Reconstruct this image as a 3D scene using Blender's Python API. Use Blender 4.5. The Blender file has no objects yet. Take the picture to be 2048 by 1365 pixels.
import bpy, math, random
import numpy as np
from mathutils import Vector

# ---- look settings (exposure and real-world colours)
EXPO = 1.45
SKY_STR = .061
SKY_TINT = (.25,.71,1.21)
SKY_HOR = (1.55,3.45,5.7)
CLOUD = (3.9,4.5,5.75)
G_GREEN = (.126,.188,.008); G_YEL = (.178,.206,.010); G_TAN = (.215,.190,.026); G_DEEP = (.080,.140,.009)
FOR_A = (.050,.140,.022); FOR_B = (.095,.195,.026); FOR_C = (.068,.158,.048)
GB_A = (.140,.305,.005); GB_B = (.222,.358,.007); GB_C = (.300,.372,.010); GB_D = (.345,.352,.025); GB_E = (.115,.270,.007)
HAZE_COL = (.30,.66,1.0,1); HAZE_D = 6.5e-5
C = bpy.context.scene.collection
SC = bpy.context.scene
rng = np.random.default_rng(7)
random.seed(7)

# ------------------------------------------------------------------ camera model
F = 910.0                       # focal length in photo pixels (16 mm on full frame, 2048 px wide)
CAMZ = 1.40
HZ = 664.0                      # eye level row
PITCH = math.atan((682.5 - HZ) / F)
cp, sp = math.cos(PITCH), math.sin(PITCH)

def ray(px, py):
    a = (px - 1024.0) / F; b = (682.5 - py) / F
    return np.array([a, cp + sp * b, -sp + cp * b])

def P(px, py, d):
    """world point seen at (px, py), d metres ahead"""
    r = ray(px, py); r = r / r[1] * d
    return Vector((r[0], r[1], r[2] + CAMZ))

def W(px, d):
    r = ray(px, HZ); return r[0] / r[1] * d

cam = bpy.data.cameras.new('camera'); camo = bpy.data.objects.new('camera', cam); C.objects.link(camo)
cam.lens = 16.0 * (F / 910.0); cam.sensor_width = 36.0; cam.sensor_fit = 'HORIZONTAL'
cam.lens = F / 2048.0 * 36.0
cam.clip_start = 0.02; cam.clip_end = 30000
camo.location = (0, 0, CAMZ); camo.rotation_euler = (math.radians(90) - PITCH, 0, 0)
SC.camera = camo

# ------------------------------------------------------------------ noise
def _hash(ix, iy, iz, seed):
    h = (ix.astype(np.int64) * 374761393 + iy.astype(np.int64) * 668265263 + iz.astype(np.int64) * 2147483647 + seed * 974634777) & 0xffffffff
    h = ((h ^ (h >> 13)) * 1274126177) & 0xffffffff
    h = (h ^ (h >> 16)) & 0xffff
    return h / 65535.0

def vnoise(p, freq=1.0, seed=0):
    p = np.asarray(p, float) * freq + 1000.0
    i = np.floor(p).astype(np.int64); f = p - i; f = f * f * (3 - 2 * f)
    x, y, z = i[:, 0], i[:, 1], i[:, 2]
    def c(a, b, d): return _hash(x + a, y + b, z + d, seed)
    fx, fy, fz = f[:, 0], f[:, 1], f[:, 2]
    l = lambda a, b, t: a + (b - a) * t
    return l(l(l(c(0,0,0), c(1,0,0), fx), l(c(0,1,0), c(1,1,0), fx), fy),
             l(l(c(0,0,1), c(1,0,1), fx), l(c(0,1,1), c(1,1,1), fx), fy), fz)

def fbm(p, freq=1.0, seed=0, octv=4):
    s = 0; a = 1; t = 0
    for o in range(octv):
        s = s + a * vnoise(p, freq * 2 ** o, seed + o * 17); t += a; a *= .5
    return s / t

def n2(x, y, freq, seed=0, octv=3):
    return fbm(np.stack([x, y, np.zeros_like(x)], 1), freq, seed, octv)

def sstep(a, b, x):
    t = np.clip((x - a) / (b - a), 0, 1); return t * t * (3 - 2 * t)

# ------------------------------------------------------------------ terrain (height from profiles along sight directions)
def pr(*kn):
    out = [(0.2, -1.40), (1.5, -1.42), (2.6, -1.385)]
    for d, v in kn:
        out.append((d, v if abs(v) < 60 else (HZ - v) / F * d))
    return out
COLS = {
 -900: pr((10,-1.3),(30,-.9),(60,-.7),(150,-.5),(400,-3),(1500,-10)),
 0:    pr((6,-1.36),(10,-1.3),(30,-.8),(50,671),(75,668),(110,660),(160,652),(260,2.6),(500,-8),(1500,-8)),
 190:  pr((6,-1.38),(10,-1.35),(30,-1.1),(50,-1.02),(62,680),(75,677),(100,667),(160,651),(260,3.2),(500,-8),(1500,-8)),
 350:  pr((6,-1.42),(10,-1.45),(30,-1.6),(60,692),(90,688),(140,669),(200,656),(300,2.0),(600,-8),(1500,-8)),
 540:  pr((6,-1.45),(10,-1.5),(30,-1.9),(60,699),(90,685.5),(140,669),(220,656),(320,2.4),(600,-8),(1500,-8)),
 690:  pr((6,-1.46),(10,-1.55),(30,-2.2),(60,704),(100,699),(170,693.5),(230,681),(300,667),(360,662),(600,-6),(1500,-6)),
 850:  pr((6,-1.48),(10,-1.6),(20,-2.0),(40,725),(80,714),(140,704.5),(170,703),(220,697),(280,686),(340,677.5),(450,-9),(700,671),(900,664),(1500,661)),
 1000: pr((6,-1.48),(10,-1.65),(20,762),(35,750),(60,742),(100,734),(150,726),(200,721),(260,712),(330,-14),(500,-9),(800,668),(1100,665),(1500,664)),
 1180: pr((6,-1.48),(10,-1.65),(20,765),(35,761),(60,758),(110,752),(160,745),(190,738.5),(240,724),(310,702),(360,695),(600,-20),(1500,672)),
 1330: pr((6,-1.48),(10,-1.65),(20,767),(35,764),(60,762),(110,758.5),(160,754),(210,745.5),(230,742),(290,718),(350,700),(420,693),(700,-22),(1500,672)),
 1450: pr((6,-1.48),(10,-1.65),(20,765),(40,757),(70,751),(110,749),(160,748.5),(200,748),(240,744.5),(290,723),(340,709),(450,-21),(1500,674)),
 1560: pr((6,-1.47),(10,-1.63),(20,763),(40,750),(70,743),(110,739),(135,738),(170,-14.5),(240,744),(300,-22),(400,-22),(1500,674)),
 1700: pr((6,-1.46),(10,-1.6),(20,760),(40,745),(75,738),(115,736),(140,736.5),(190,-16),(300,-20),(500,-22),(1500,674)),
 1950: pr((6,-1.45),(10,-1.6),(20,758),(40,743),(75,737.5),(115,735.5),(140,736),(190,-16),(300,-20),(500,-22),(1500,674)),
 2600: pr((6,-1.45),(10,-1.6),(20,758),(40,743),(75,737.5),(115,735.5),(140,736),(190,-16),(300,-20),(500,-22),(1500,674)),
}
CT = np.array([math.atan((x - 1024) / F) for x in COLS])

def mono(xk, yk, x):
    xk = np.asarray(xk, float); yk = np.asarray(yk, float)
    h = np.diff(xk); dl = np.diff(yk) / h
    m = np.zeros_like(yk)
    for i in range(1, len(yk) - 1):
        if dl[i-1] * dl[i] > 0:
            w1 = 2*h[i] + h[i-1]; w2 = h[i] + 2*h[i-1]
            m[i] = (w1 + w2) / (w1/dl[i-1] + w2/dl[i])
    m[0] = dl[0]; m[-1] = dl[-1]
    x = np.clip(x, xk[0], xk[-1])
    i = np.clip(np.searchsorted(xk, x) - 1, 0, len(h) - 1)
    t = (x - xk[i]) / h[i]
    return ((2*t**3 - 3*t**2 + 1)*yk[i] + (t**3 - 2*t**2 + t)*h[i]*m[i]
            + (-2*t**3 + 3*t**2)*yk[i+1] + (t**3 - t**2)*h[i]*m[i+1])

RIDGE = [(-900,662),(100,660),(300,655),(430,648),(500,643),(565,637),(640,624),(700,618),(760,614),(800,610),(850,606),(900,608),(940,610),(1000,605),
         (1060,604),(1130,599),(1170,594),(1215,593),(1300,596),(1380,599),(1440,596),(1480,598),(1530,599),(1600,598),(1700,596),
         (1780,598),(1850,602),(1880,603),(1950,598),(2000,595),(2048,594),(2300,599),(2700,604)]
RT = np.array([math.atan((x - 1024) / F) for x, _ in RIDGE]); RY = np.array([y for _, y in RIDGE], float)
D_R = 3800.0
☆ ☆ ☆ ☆
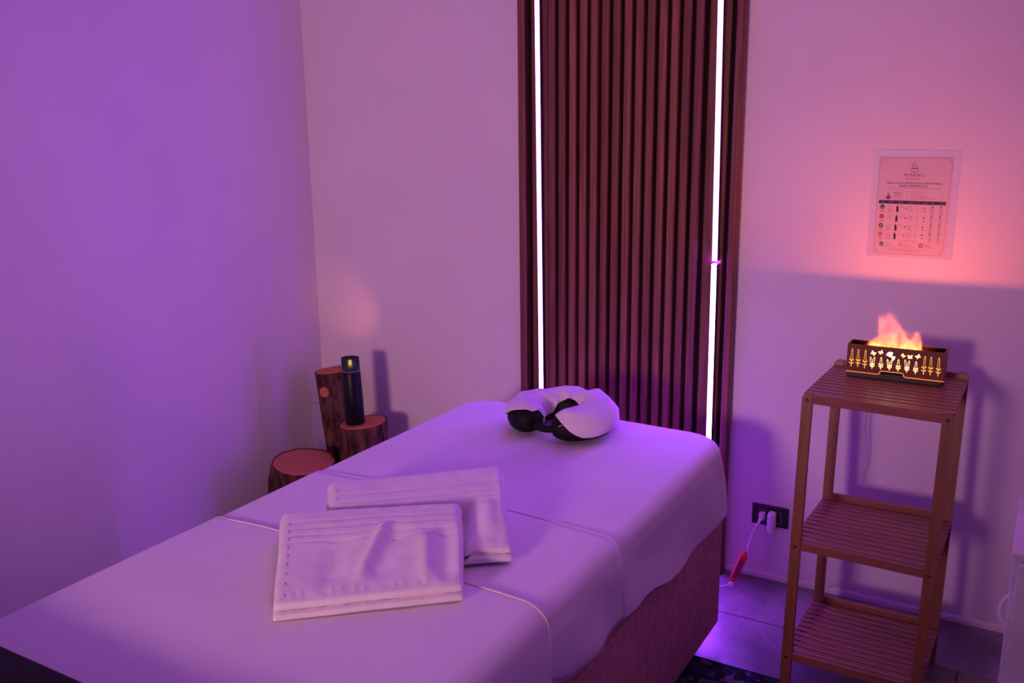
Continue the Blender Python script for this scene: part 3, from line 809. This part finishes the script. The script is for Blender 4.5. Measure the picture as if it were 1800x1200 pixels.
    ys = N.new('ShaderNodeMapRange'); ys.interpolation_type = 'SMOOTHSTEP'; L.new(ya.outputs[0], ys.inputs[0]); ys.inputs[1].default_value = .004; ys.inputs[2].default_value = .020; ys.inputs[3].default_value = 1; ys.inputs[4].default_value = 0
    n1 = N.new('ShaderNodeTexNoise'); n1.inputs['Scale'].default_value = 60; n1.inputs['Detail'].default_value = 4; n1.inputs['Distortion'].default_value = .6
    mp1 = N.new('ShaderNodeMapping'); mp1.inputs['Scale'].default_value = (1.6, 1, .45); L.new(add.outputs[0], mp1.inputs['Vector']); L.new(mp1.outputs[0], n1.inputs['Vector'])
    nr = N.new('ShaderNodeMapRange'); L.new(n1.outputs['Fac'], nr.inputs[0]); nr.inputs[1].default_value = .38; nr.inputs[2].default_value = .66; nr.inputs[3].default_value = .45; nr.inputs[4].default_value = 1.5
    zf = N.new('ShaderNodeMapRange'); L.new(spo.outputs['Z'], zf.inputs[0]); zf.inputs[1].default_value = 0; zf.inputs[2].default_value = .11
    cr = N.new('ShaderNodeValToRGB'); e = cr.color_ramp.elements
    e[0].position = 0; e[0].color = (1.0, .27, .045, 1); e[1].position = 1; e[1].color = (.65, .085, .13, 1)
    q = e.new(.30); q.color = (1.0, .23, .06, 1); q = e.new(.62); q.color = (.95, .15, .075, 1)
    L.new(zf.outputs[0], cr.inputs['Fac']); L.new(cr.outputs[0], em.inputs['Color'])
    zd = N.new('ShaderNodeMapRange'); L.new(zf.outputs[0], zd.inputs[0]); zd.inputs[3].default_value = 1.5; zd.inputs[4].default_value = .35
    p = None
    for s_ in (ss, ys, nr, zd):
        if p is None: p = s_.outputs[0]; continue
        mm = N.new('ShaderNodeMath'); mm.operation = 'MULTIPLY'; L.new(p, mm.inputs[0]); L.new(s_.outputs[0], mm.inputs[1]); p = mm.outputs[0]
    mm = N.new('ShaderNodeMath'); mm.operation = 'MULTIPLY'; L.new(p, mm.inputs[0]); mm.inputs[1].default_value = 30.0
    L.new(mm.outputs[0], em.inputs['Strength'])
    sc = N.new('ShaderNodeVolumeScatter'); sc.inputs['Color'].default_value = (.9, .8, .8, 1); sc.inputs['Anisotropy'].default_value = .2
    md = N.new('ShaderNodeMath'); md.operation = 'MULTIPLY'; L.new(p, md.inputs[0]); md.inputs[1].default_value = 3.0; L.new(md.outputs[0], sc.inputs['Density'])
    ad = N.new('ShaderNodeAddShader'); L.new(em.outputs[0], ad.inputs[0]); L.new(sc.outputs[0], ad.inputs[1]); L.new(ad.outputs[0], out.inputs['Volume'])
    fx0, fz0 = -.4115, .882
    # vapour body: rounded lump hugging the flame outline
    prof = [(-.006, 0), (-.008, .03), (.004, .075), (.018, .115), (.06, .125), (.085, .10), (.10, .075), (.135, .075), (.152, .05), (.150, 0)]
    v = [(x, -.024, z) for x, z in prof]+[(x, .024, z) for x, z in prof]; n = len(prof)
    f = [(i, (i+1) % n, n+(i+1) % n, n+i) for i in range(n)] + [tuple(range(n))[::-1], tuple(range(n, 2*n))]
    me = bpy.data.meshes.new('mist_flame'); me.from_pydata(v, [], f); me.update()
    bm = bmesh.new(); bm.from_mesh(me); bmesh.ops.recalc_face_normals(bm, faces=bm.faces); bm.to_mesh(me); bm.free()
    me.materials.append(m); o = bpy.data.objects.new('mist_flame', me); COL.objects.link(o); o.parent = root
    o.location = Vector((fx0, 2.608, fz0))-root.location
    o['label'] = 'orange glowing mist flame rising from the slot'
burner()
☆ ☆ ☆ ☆
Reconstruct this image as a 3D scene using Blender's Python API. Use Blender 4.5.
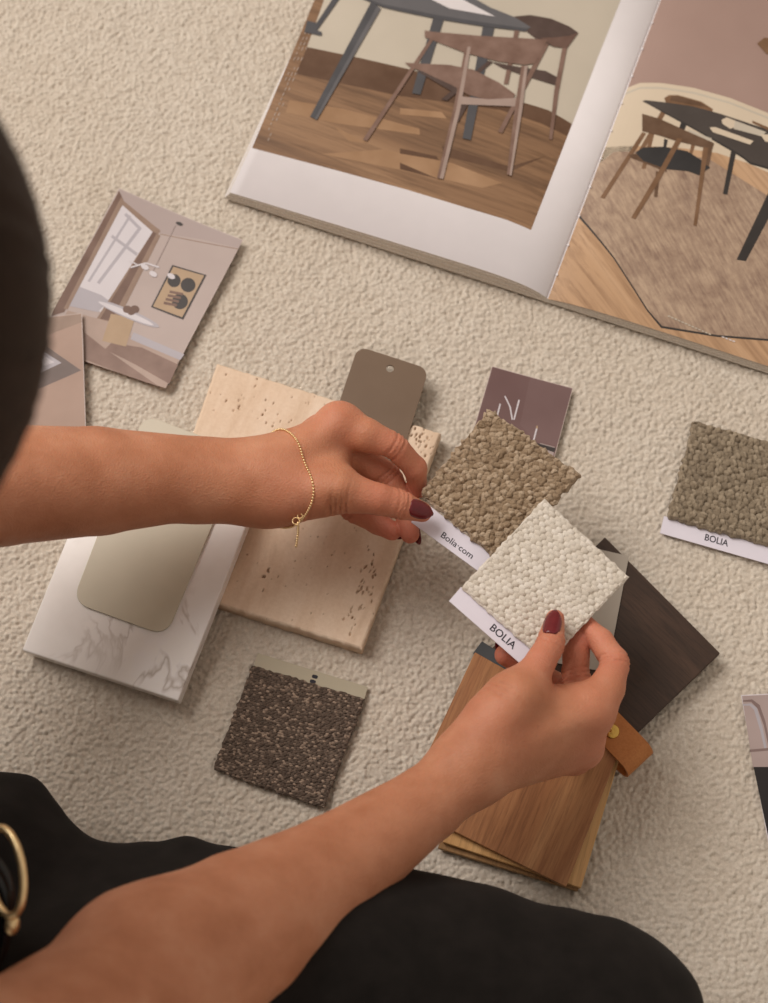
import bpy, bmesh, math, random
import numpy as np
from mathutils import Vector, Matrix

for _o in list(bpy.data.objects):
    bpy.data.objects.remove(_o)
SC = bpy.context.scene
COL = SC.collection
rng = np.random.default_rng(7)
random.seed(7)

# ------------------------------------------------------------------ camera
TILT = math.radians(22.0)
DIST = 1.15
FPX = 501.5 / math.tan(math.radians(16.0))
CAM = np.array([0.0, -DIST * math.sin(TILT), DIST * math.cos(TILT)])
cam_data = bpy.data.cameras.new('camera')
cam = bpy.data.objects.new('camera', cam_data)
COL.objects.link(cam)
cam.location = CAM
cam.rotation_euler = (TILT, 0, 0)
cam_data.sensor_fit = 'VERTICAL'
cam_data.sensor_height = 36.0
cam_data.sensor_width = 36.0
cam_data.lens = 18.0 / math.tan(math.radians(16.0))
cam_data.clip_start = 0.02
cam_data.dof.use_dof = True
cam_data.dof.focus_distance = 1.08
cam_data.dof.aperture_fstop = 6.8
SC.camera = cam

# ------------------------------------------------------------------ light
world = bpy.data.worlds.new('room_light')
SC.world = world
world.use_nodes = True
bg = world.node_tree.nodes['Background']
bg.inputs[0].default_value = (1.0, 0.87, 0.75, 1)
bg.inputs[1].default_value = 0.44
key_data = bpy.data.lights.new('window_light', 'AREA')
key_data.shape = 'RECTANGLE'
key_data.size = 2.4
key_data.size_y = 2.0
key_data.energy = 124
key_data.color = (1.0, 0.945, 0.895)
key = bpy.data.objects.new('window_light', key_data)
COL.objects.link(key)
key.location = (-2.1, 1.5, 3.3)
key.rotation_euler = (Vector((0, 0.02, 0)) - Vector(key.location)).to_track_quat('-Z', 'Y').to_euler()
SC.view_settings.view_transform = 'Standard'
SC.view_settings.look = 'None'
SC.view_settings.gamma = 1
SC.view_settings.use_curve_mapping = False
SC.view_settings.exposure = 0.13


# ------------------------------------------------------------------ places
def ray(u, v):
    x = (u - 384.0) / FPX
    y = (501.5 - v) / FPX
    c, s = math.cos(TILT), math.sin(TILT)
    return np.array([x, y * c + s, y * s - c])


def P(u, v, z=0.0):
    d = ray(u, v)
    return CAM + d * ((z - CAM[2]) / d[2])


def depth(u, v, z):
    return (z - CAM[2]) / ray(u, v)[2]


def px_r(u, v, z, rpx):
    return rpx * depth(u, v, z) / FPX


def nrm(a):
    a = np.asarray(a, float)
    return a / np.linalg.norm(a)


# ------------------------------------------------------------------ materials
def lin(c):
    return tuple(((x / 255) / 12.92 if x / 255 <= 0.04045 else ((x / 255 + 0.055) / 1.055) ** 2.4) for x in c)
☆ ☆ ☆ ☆
| What you have to do |
State the number of lines above that hold the string "objects", with nothing added.

| Solution for this problem |
9